Search code examples
javascriptcombinationscombinatorics

create a loop for (N choose X)

Say I have a list of N members:

const list = [0, 1, 2, ...(N-1)];

I want to do (N choose X), mathematically, so I need to create a function:

const findAllCombinations = (x, list) => {
     // return all x combinations of the list
};

if X were 2, I could do this:

const findAllCombinations = (x, list) => {
    for(let i = 0; i < list.length; i++){
      for(let j = i+1; j < list.length; j++){
           // N choose 2
       }
     }
};

but not certain off-hand how to loop in a way to capture N choose X, it would be nice to do this iteratively instead of recursively if possible! But a recursive solution would be just fine.

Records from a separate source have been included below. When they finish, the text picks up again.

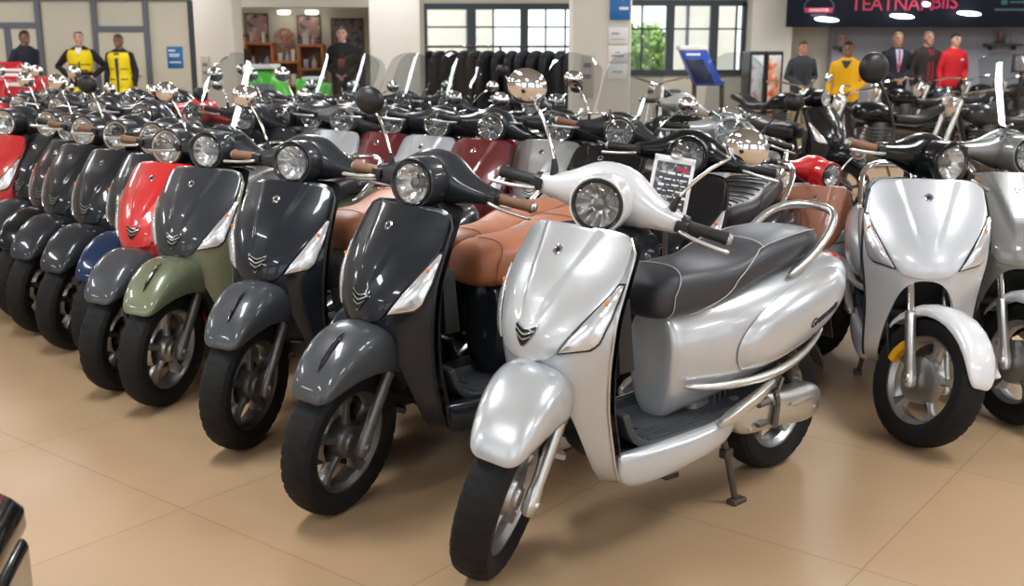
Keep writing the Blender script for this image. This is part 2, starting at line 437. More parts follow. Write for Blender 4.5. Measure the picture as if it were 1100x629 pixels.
# wheels
def wheel(c, Rw, w, pre):
    rb = Rw-.072
    prof = [(rb-.004, -w*.36), (rb+.008, -w*.43), (rb+.03, -w*.50), (Rw-.022, -w*.49), (Rw-.008, -w*.38), (Rw-.0015, -w*.2), (Rw, 0), (Rw-.0015, w*.2), (Rw-.008, w*.38), (Rw-.022, w*.49), (rb+.03, w*.5), (rb+.008, w*.43), (rb-.004, w*.36)]
    n = 150; mb = MB(); rings = []
    for k in range(n):
        ring = []
        for j, (r, h) in enumerate(prof):
            off = {3: 5, 4: 4, 5: 2, 7: 2, 8: 4, 9: 5}.get(j, 0)
            d = .0045 if (j in (3, 4, 5, 7, 8, 9) and (k+off) % 5 == 0) else 0
            a = 2*PI*k/n; ring.append((c[0]+(r-d)*math.cos(a), c[1]+h, c[2]+(r-d)*math.sin(a)))
        rings.append(ring)
    rings.append(rings[0]); mb.loft(rings, closed=False); SP[pre+'tyre'] = mb.mesh(pre+'tyre', sharp=25)
    mb = MB()
    h = w*.40
    mb.revolve([(rb+.004, -h), (rb+.003, -h+.005), (rb-.006, -h+.008), (rb-.014, -h*.4), (rb-.016, 0), (rb-.014, h*.4), (rb-.006, h-.008), (rb+.003, h-.005), (rb+.004, h)], c, 'y', 64)
    mb.revolve([(rb-.008, h-.010), (rb-.022, h*.4), (rb-.024, 0), (rb-.022, -h*.4), (rb-.008, -h+.010)], c, 'y', 64)
    mb.revolve([(.0, -.050), (.030, -.050), (.034, -.042), (.050, -.036), (.058, -.02), (.058, .02), (.050, .036), (.034, .042), (.030, .05), (0, .05)], c, 'y', 32)
    for k in range(5):
        a = 2*PI*k/5+.3; d = Vector((math.cos(a), 0, math.sin(a))); t = Vector((-math.sin(a), 0, math.cos(a))); C = Vector(c)
        rr = [(.045, .019, .026), (.075, .014, .021), (.11, .012, .019), (rb-.035, .016, .022), (rb-.016, .027, .027)]
        rings = []
        for r, tw, yw in rr:
            p = C+d*r; rings.append([p+t*tw*x+Vector((0, 1, 0))*yw*y for x, y in ((-1, -.5), (-.6, -1), (.6, -1), (1, -.5), (1, .5), (.6, 1), (-.6, 1), (-1, .5))])
        mb.loft(rings)
    SP[pre+'wheel'] = mb.mesh(pre+'wheel', sharp=30)
FA = (.578, 0, .235)
wheel(FA, .235, .108, 'f'); wheel((-.617, 0, .225), .225, .115, 'r')
mb = MB(); mb.revolve([(.045, -.054), (.100, -.054), (.102, -.056), (.102, -.058), (.100, -.060), (.045, -.060)], FA, 'y', 40)
for k in range(12):
    a = 2*PI*k/12; mb.tube([(FA[0]+.075*math.cos(a), -.0605, FA[2]+.075*math.sin(a)), (FA[0]+.075*math.cos(a), -.0615, FA[2]+.075*math.sin(a))], .007, 8)
SP['brake_disc'] = mb.mesh('brake_disc')
mb = MB(); mb.revolve([(0, -.058), (.016, -.058), (.07, -.050), (.082, -.046), (.084, -.02), (.084, .0)], FA, 'y', 40); SP['drum'] = mb.mesh('drum')
mb = MB()
for k in range(3):
    a = R(130+k*15); mb.box((FA[0]+.128*math.cos(a), -.066, FA[2]+.128*math.sin(a)), (.032, .03, .044), rot=Matrix.Rotation(-a, 3, 'Y'))
SP['caliper'] = mb.mesh('caliper', bev=.006)
# steering geometry and fork
A0 = Vector((.548, 0, .235)); AD = Vector((-.454, 0, .891)).normalized()
def steerM(a): return Matrix.Translation(A0) @ Matrix.Rotation(a, 4, AD) @ Matrix.Translation(-A0)
for s, nm in ((1, 'forkL'), (-1, 'forkR')):
    mb = MB(); pt = lambda l, dx=0.: Vector((.578, s*.080, .235))+AD*l+Vector((dx, 0, 0))
    mb.tube([pt(-.035), pt(-.025), pt(.0), pt(.03), pt(.05), pt(.22), pt(.235), pt(.24)], [.010, .020, .022, .021, .0185, .0195, .022, .017], 14, 0)
    mb.tube([(.578, s*.062, .235), (.578, s*.098, .235), (.578, s*.104, .235)], [.015, .015, .010], 10, 0)
    mb.tube([pt(.235), pt(.50)], .0135, 12, 1)
    mb.box(pt(.06)+Vector((-.018, 0, 0)), (.02, .012, .03), 0)
    SP[nm] = mb.mesh(nm)
# fenders
def fender(tabl, nm, n=2.5, k=17):
    mb = MB(); rings = []
    for ph, Rr, b, Rs in tabl:
        a = R(ph); d = Vector((math.cos(a), 0, math.sin(a))); ring = []
        for i in range(k):
            t = PI*i/(k-1); c, q = math.cos(t), math.sin(t)
            r = Rs+(Rr-Rs)*abs(q)**(2/n); ring.append(Vector(FA)+d*r+Vector((0, b*math.copysign(abs(c)**(2/n), c), 0)))
        rings.append(ring)
    mb.loft(rings, closed=False); SP[nm] = mb.mesh(nm, solid=.006, sub=1, sharp=50)
fender([(44, .256, .030, .252), (46, .264, .058, .249), (51, .280, .072, .246), (60, .304, .084, .243), (72, .333, .096, .240), (84, .356, .105, .238), (96, .368, .110, .238), (108, .370, .110, .238), (120, .358, .104, .242), (130, .338, .094, .250)], 'fender', 3.2)
fender([(14, .250, .03, .240), (18, .256, .050, .238), (30, .266, .064, .236), (50, .276, .072, .234), (75, .284, .076, .232), (100, .287, .077, .232), (125, .282, .074, .234), (145, .272, .068, .238), (152, .262, .05, .245)], 'fender_hug', 2.8)
mb = MB(); mb.tube([Vector(FA)+Vector((math.cos(R(p)), 0, math.sin(R(p))))*r+Vector((0, .012, 0)) for p, r in ((60, .305), (66, .320), (74, .338), (80, .350), (84, .3565))], [.001, .006, .0065, .005, .001], 8); SP['vent'] = mb.mesh('vent')
mb = MB(); mb.box(Vector(FA)+Vector((-.20, 0, .10)), (.012, .13, .15), rot=Matrix.Rotation(R(-30), 3, 'Y')); SP['mud_flap'] = mb.mesh('mud_flap', bev=.004)
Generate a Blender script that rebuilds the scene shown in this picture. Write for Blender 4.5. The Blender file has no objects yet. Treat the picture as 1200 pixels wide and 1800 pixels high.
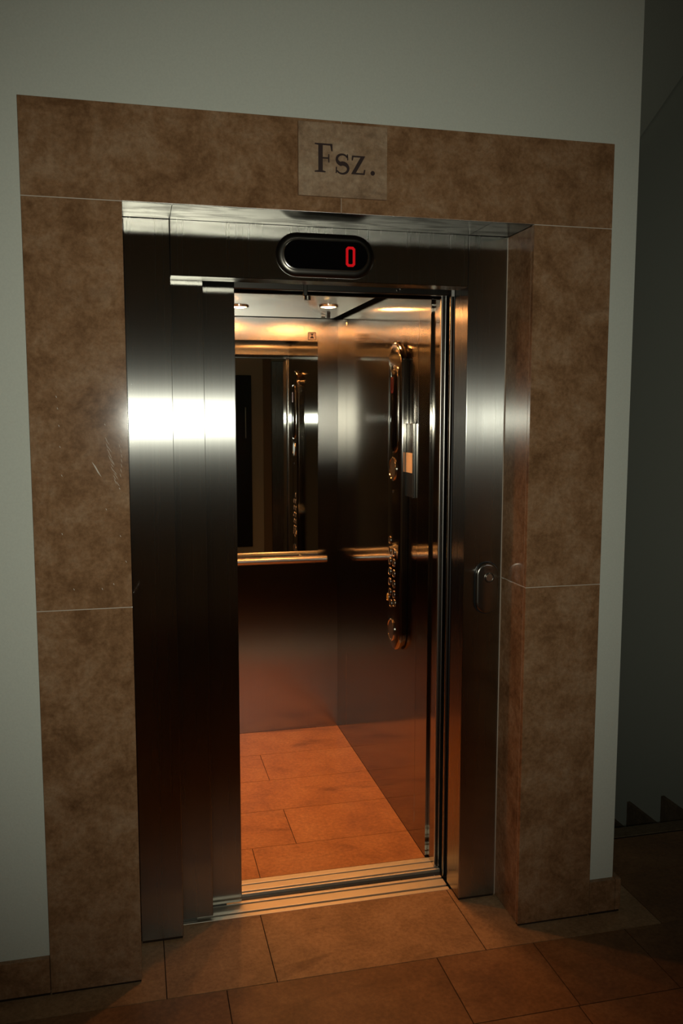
import bpy, bmesh, math, random
from mathutils import Vector, Matrix

random.seed(7)
sc = bpy.context.scene
COL = sc.collection

# ------------------------------------------------------------------ camera
YAW, PITCH, ROLL = math.radians(-13.5579), math.radians(-6.2833), math.radians(-0.0444)
CAM = Vector((0.2600, -2.3688, 1.6050))
M = Matrix.Rotation(YAW, 3, 'Z') @ Matrix.Rotation(PITCH, 3, 'X') @ Matrix.Rotation(ROLL, 3, 'Y')
right, fwd, up = M.col[0], M.col[1], M.col[2]
cam_data = bpy.data.cameras.new('camera')
cam_data.sensor_fit = 'VERTICAL'
cam_data.sensor_height = 36.0
cam_data.sensor_width = 24.0
cam_data.lens = 30.284
cam_data.clip_start = 0.02
cam = bpy.data.objects.new('camera', cam_data)
COL.objects.link(cam)
R3 = Matrix((right, up, -fwd)).transposed()
cam.matrix_world = Matrix.Translation(CAM) @ R3.to_4x4()
sc.camera = cam

# ------------------------------------------------------------------ world, flash, exposure
world = bpy.data.worlds.new('world')
sc.world = world
world.use_nodes = True
bg = world.node_tree.nodes['Background']
bg.inputs[0].default_value = (0.9, 1.0, 0.8, 1)
bg.inputs[1].default_value = 0.0035

FLASH_W = 80.0
FLASH_CONE = 86.0
fl = bpy.data.lights.new('camera_flash', 'SPOT')
fl.energy = FLASH_W
fl.color = (0.985, 1.0, 0.855)
fl.shadow_soft_size = 0.022
fl.spot_size = math.radians(FLASH_CONE)
fl.spot_blend = 1.0
flash = bpy.data.objects.new('camera_flash', fl)
COL.objects.link(flash)
flash.location = CAM + right * 0.085 - up * 0.012
fd = (fwd + up * 0.075 - right * 0.07).normalized()
flash.rotation_euler = fd.to_track_quat('-Z', 'Y').to_euler()

vs = sc.view_settings
vs.view_transform = 'Standard'
vs.look = 'None'
vs.exposure = 0.0
vs.gamma = 1.0
vs.use_curve_mapping = False

LAMP_L = 450.0
LAMP_RGB = (1.0, 0.385, 0.105)

# ------------------------------------------------------------------ helpers: nodes and materials
def new_mat(name):
    m = bpy.data.materials.new(name)
    m.use_nodes = True
    nt = m.node_tree
    return m, nt, nt.nodes['Principled BSDF']

def N(nt, kind, **props):
    n = nt.nodes.new(kind)
    for k, v in props.items():
        setattr(n, k, v)
    return n

def plain(name, rgb, rough=0.5, metal=0.0, spec=0.5):
    m, nt, b = new_mat(name)
    b.inputs['Base Color'].default_value = (*rgb, 1)
    b.inputs['Roughness'].default_value = rough
    b.inputs['Metallic'].default_value = metal
    b.inputs['Specular IOR Level'].default_value = spec
    return m

def emit(name, rgb, strength):
    m, nt, b = new_mat(name)
    b.inputs['Base Color'].default_value = (0.004, 0.002, 0.002, 1)
    b.inputs['Specular IOR Level'].default_value = 0.1
    b.inputs['Emission Color'].default_value = (*rgb, 1)
    b.inputs['Emission Strength'].default_value = strength
    return m

def ramp(nt, stops):
    r = N(nt, 'ShaderNodeValToRGB')
    el = r.color_ramp.elements
    while len(el) < len(stops):
        el.new(0.5)
    for e, (p, c) in zip(el, stops):
        e.position = p
        e.color = (*c, 1)
    return r

def steel(name, rgb=(0.41, 0.405, 0.38), ah=0.25, av=0.013, streak=0.04, wave=0.0, smudge=0.0, dist='GGX'):
    """Brushed stainless steel, grain running up the sheet: a wide lobe (ah) across the grain, a tight one (av) along it."""
    m = bpy.data.materials.new(name)
    m.use_nodes = True
    nt = m.node_tree
    nt.nodes.remove(nt.nodes['Principled BSDF'])
    b = N(nt, 'ShaderNodeBsdfAnisotropic', distribution=dist)
    L = nt.links.new
    L(b.outputs[0], nt.nodes['Material Output'].inputs['Surface'])
    rough = math.sqrt(math.sqrt(ah * av))
    b.inputs['Anisotropy'].default_value = -(1 - math.sqrt(av / ah))
    geo = N(nt, 'ShaderNodeNewGeometry')
    cr = N(nt, 'ShaderNodeVectorMath', operation='CROSS_PRODUCT')
    cr.inputs[0].default_value = (0, 0, 1)
    L(geo.outputs['True Normal'], cr.inputs[1])
    ad = N(nt, 'ShaderNodeVectorMath', operation='ADD')
    L(cr.outputs[0], ad.inputs[0])
    ad.inputs[1].default_value = (-0.002, 0, 0)
    nm = N(nt, 'ShaderNodeVectorMath', operation='NORMALIZE')
    L(ad.outputs[0], nm.inputs[0])
    L(nm.outputs[0], b.inputs['Tangent'])
    mp = N(nt, 'ShaderNodeMapping')
    mp.inputs['Scale'].default_value = (260, 260, 1.6)
    L(geo.outputs['Position'], mp.inputs['Vector'])
    no = N(nt, 'ShaderNodeTexNoise')
    no.inputs['Scale'].default_value = 1.0
    no.inputs['Detail'].default_value = 3.0
    L(mp.outputs[0], no.inputs['Vector'])
    rr = N(nt, 'ShaderNodeMapRange')
    rr.inputs['To Min'].default_value = rough * (1 - streak * 0.6)
    rr.inputs['To Max'].default_value = rough * (1 + streak * 0.6)
    L(no.outputs['Fac'], rr.inputs['Value'])
    L(rr.outputs[0], b.inputs['Roughness'])
    lo = tuple(c * (1 - streak * 0.9) for c in rgb)
    hi = tuple(min(1, c * (1 + streak * 0.5)) for c in rgb)
    cm = ramp(nt, [(0.25, lo), (0.75, hi)])
    L(no.outputs['Fac'], cm.inputs[0])
    col_out = cm.outputs[0]
    if smudge:
        n2 = N(nt, 'ShaderNodeTexNoise')
        n2.inputs['Scale'].default_value = 9.0
        n2.inputs['Detail'].default_value = 6.0
        n2.inputs['Distortion'].default_value = 1.2
        mp2 = N(nt, 'ShaderNodeMapping')
        mp2.inputs['Scale'].default_value = (0.7, 2.6, 1.0)
        L(geo.outputs['Position'], mp2.inputs['Vector'])
        L(mp2.outputs[0], n2.inputs['Vector'])
        r2 = ramp(nt, [(0.36, (1 - smudge,) * 3), (0.55, (1, 1, 1))])
        L(n2.outputs['Fac'], r2.inputs[0])
        mx = N(nt, 'ShaderNodeMix', data_type='RGBA', blend_type='MULTIPLY')
        mx.inputs['Factor'].default_value = 1.0
        L(col_out, mx.inputs['A'])
        L(r2.outputs[0], mx.inputs['B'])
        col_out = mx.outputs['Result']
    L(col_out, b.inputs['Color'])
    if wave:
        n3 = N(nt, 'ShaderNodeTexNoise')
        n3.inputs['Scale'].default_value = 2.6
        n3.inputs['Detail'].default_value = 0.6
        L(geo.outputs['Position'], n3.inputs['Vector'])
        bp = N(nt, 'ShaderNodeBump')
        bp.inputs['Strength'].default_value = 1.0
        bp.inputs['Distance'].default_value = wave
        L(n3.outputs['Fac'], bp.inputs['Height'])
        L(bp.outputs[0], b.inputs['Normal'])
    return m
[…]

Here is my attempt, but it's wrong:

 const combine = (x, list) => {
    
    // Note: N = list.length

    if(list.length < x){
        throw new Error('not enough elements to combine.');
    }

    if (x < 1) {
        return [];
    }

    const ret = [];

    for(let v of combine(x-1, list.slice(1))){
        ret.push([list[0], ...v]);
    }

    return ret;
}
    

console.log(
   combine(3, ['a','b,'c','d'])
)

the goal would be to get these 4 combinations:

[a,b,c]
[a,b,d]
[a,c,d]
[b,c,d]

..because (4 choose 3) = 4.

Here is my desired output:

combine(0,[1,2,3]) => [[]] // as  N choose 0 = 1
combine(1,[1,2,3]) => [[1],[2],[3]] // as  N choose 1 = N
combine(2,[1,2,3]) => [[1,2],[1,3],[2,3]]]] // as  N choose N-1 = N
combine(3,[1,2,3]) => [[1,2,3]] // as  N choose N = 1

to see a better list of desired output, see: https://gist.github.com/ORESoftware/941eabac77cd268c826d9e17ae4886fa

Solution

  • Here is a recursive approach I got from modifying your code:

    const combine = (x, list) => {
  if (x < 1) return [[]];

  let N = list.length;
  if (N < x) return [];
 
  const ret = [];
  for (let i = 0; i <= N - x; i++) {
    for (let v of combine(x - 1, list.slice(i + 1))) {
      ret.push([list[i], ...v]);
    }
  }
  return ret;
}

console.log(JSON.stringify(combine(0, [1, 2, 3])));
console.log(JSON.stringify(combine(1, [1, 2, 3])));
console.log(JSON.stringify(combine(2, [1, 2, 3])));
console.log(JSON.stringify(combine(3, [1, 2, 3])));

console.log(JSON.stringify(combine(0, [1, 2, 3, 4])));
console.log(JSON.stringify(combine(1, [1, 2, 3, 4])));
console.log(JSON.stringify(combine(2, [1, 2, 3, 4])));
console.log(JSON.stringify(combine(3, [1, 2, 3, 4])));
console.log(JSON.stringify(combine(4, [1, 2, 3, 4])));

    I originally wrote a base case for choosing 1 element (if (x === 1) return list.map(e => [e]);), but it turns out that it isn't actually necessary, my base case for "x<1" works just fine.

    The i <= N - x part was not that obvious to come up with, but you could replace it with i < N (easier to understand but less efficient). It still works since there is no error thrown; when there are not enough elements, the recursion will just give you [], so "let v of ..." won't really do anything.

    But if you changed the "not enough elements" case to if (N < x) throw new Error("not enough elements");, then it works fine with i <= N-x but throws an error if you used i < N.